I ridotti e i casini erano delle piccole case o soltanto delle stanze, dove i veneziani rimanevano fino all’alba per divertirsi giocando d’azzardo o intrattenendosi con delle cortigiane.
Tra i ridotti più importanti c’erano senz’altro quello aperto nel Palazzo Dandolo a San Moisè nel 1638 tanto che veniva chiamato semplicemente “il Ridotto”. Al suo interno c’erano molti tavoli in fila, in ognuno dei quali era seduto un gentiluomo che teneva il banco con zecchini e ducati, e che aspettava i giocatori. Potevano giocare i nobili o chiunque portasse una maschera, la baùta.

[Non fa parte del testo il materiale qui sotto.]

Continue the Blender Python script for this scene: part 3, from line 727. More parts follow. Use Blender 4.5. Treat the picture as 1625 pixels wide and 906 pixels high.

Con il gioco d’azzardo di solito si accompagnavano anche i facili costumi; al Ridotto si poteva amoreggiare liberamente con delle cortigiane, a volte messe in palio come vincita. Gli eccessi giunsero ad un punto tale di licenza che il consiglio dei Dieci lo fece chiudere il 27 novembre 1774.
Da questa chiusura ne guadagnarono i casini, più piccoli e meglio gestibili, dove si giocava fino all’alba e si svolgevano ogni sorta di feste e di orge. Negli ultimi anni della Repubblica di Venezia si contavano in città ben 136 casini.
Non tutti erano però luoghi di perdizione, ve ne erano molti con accademie musicali, letture di poesie, semplici feste da ballo.
Ce ne erano per tutte le categorie: vi erano i casini per soli nobili, altri per normali cittadini, altri ancora per i segretari; c’era anche un casino per i cuochi. I casini dei ceti più bassi erano lontani dal centro, con un orto per poter gipcare a palla.